_Stated goal_:
Word for word, restate the lines from the start of the data below through the line containing "0.032, 0.032), 0.0015), red, t)".

_Data excerpt_:
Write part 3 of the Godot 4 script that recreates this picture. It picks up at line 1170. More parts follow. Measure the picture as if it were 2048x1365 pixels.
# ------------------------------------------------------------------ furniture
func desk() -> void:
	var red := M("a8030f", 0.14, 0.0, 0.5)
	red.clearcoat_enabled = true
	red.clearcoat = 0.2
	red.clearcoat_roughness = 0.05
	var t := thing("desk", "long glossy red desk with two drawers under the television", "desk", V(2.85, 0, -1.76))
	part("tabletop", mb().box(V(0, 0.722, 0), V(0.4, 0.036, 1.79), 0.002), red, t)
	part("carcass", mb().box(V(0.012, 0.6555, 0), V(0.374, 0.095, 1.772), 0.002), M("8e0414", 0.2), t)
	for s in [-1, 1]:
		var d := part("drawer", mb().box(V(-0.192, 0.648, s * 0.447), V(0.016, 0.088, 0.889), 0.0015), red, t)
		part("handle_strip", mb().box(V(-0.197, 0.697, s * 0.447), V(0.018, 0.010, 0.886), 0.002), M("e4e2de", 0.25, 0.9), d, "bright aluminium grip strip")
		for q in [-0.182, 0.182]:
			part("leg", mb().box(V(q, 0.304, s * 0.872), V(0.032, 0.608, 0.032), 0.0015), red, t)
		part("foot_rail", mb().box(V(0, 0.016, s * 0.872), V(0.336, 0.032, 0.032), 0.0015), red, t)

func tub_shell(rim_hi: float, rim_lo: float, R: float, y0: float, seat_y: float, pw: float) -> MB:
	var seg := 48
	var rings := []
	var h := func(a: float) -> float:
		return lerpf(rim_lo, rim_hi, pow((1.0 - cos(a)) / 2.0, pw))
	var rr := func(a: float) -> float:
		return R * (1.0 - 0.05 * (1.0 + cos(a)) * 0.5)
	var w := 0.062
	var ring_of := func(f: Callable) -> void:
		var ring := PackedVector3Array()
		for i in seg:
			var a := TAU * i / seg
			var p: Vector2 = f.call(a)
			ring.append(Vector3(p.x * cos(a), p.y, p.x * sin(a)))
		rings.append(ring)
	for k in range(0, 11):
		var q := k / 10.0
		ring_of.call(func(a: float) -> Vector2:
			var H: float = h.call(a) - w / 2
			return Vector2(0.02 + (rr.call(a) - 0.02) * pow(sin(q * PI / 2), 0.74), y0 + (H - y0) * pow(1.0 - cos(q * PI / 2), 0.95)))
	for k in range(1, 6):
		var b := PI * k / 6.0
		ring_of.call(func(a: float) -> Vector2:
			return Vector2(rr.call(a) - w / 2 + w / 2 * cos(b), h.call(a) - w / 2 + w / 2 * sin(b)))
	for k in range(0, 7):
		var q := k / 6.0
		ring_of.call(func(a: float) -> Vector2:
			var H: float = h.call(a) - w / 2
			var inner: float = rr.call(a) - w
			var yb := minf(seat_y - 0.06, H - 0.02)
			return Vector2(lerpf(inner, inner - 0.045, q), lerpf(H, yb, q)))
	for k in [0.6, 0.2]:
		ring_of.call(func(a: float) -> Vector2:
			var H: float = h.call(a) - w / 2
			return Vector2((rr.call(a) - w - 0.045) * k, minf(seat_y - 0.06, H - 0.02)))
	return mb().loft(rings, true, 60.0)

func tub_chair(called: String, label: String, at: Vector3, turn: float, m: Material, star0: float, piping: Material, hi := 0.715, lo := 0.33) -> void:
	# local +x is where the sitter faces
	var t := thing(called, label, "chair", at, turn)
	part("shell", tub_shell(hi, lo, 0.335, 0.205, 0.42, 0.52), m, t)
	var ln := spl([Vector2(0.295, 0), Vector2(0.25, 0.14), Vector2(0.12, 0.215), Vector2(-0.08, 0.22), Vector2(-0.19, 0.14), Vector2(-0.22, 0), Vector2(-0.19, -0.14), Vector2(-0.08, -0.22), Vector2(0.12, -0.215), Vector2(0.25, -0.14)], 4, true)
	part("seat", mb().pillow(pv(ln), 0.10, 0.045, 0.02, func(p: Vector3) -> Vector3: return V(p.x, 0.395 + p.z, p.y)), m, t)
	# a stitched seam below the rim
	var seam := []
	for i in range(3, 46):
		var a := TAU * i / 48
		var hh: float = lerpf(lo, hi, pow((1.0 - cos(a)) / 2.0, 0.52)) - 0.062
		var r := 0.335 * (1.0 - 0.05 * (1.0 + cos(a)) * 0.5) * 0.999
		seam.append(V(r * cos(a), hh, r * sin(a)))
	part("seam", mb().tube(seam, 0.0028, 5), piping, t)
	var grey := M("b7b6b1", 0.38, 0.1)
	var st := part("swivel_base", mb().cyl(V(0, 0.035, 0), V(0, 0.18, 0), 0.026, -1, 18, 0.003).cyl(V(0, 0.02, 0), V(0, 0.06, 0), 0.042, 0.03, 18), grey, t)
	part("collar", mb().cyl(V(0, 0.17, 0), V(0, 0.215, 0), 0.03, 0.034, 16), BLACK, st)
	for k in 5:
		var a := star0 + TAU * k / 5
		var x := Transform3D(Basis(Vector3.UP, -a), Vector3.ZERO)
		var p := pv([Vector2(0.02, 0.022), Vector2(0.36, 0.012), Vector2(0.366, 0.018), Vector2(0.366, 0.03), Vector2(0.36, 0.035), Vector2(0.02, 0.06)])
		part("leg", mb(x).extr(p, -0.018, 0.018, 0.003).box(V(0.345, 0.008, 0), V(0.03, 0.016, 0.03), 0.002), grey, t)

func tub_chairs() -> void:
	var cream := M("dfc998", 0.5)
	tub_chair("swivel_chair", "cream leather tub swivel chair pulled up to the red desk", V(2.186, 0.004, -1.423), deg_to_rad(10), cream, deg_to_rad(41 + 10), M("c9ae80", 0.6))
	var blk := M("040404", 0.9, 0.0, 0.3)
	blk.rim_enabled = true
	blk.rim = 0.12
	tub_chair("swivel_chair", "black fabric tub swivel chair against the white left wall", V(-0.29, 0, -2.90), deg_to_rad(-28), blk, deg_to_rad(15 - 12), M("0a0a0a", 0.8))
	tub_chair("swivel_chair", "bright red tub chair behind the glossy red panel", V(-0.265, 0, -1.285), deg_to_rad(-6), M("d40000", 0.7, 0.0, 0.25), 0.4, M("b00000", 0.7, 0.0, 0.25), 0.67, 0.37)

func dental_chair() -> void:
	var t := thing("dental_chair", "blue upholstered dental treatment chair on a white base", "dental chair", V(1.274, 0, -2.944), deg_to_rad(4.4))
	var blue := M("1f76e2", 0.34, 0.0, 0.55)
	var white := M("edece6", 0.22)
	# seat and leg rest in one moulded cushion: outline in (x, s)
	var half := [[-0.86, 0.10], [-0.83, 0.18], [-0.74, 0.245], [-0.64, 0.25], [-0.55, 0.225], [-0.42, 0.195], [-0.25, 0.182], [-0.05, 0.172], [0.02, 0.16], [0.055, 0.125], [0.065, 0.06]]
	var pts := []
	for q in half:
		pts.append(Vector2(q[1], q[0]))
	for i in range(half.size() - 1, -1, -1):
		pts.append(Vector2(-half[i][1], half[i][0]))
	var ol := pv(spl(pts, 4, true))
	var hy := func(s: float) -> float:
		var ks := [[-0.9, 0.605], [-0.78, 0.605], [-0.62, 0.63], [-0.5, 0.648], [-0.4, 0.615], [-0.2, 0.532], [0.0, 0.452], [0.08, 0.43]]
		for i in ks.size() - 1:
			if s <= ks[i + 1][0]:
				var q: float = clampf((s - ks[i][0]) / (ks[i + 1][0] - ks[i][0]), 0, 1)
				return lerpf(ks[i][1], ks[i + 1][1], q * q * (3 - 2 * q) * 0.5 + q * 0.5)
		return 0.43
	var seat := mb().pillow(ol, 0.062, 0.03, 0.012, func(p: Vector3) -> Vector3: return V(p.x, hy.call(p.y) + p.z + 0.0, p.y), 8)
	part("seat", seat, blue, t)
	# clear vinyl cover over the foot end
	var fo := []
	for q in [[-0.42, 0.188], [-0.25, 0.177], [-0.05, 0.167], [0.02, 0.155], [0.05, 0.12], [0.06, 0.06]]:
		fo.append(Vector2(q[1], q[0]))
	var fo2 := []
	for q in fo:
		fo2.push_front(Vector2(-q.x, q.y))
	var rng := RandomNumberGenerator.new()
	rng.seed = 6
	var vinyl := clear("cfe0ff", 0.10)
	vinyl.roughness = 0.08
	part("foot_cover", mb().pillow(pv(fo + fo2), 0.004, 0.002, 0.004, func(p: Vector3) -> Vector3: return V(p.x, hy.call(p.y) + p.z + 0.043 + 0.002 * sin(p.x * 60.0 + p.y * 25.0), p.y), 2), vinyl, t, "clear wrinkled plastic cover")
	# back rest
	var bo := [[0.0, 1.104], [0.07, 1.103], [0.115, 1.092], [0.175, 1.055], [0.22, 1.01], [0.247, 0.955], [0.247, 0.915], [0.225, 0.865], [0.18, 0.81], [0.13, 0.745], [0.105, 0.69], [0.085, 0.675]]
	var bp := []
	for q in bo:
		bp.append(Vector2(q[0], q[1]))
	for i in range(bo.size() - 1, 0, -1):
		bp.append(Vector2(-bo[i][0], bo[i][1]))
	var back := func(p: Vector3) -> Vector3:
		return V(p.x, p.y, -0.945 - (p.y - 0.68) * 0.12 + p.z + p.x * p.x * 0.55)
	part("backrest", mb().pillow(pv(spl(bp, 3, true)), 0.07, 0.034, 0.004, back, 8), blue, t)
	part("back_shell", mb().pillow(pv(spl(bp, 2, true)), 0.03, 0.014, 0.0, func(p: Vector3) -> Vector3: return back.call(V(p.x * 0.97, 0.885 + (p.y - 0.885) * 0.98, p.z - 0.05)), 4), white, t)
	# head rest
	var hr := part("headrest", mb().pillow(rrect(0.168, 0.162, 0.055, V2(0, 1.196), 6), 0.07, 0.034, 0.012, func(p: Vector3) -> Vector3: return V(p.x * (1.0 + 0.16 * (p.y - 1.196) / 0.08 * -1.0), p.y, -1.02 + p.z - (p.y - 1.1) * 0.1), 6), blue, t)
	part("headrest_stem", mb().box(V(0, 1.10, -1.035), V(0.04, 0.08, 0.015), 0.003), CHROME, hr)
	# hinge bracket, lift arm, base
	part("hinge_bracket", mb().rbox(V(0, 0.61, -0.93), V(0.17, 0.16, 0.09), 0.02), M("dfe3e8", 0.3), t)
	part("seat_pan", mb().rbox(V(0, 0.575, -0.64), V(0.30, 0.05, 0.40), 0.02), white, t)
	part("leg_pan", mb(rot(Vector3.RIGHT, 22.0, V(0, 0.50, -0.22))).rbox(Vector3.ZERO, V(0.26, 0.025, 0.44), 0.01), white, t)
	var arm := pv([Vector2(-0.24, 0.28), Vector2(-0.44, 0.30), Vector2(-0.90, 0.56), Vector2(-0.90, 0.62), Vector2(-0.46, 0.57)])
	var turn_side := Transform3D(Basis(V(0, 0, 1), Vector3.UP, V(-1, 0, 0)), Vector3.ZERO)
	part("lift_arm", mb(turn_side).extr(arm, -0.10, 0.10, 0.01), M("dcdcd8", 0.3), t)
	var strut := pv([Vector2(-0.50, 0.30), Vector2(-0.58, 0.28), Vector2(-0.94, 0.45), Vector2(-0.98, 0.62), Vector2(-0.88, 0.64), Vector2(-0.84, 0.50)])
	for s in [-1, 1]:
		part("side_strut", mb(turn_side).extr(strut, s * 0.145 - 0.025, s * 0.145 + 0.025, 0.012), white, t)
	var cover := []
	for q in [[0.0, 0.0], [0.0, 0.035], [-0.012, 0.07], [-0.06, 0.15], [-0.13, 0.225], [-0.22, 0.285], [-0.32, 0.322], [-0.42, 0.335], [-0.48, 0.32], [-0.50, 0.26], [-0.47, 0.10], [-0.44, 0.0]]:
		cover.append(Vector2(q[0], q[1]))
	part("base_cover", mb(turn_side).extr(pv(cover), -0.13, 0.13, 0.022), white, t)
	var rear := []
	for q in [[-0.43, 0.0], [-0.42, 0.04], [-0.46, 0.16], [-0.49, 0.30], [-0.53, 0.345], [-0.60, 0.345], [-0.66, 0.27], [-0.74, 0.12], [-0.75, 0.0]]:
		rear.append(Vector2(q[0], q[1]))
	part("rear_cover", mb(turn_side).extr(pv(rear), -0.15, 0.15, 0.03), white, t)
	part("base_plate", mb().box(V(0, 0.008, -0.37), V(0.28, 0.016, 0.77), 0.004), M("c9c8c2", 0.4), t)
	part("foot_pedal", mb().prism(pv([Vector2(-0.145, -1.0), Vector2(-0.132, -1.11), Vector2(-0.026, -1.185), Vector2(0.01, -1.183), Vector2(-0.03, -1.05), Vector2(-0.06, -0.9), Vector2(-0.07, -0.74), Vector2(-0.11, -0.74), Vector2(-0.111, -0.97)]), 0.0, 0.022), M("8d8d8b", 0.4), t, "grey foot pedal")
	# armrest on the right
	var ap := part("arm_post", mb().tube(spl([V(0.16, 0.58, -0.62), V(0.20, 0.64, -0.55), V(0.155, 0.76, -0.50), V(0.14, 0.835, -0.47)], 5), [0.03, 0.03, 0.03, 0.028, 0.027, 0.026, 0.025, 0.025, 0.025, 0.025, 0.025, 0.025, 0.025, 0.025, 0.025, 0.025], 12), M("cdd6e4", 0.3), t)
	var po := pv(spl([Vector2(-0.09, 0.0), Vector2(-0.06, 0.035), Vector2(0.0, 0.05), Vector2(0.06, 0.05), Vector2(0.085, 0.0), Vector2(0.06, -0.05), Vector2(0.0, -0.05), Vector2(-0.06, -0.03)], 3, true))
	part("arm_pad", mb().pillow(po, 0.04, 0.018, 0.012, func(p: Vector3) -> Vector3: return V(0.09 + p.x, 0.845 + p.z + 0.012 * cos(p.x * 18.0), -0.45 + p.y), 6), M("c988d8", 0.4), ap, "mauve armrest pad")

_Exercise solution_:
Write part 3 of the Godot 4 script that recreates this picture. It picks up at line 1170. More parts follow. Measure the picture as if it were 2048x1365 pixels.
# ------------------------------------------------------------------ furniture
func desk() -> void:
	var red := M("a8030f", 0.14, 0.0, 0.5)
	red.clearcoat_enabled = true
	red.clearcoat = 0.2
	red.clearcoat_roughness = 0.05
	var t := thing("desk", "long glossy red desk with two drawers under the television", "desk", V(2.85, 0, -1.76))
	part("tabletop", mb().box(V(0, 0.722, 0), V(0.4, 0.036, 1.79), 0.002), red, t)
	part("carcass", mb().box(V(0.012, 0.6555, 0), V(0.374, 0.095, 1.772), 0.002), M("8e0414", 0.2), t)
	for s in [-1, 1]:
		var d := part("drawer", mb().box(V(-0.192, 0.648, s * 0.447), V(0.016, 0.088, 0.889), 0.0015), red, t)
		part("handle_strip", mb().box(V(-0.197, 0.697, s * 0.447), V(0.018, 0.010, 0.886), 0.002), M("e4e2de", 0.25, 0.9), d, "bright aluminium grip strip")
		for q in [-0.182, 0.182]:
			part("leg", mb().box(V(q, 0.304, s * 0.872), V(0.032, 0.608, 0.032), 0.0015), red, t)
		part("foot_rail", mb().box(V(0, 0.016, s * 0.872), V(0.336, 0.032, 0.032), 0.0015), red, t)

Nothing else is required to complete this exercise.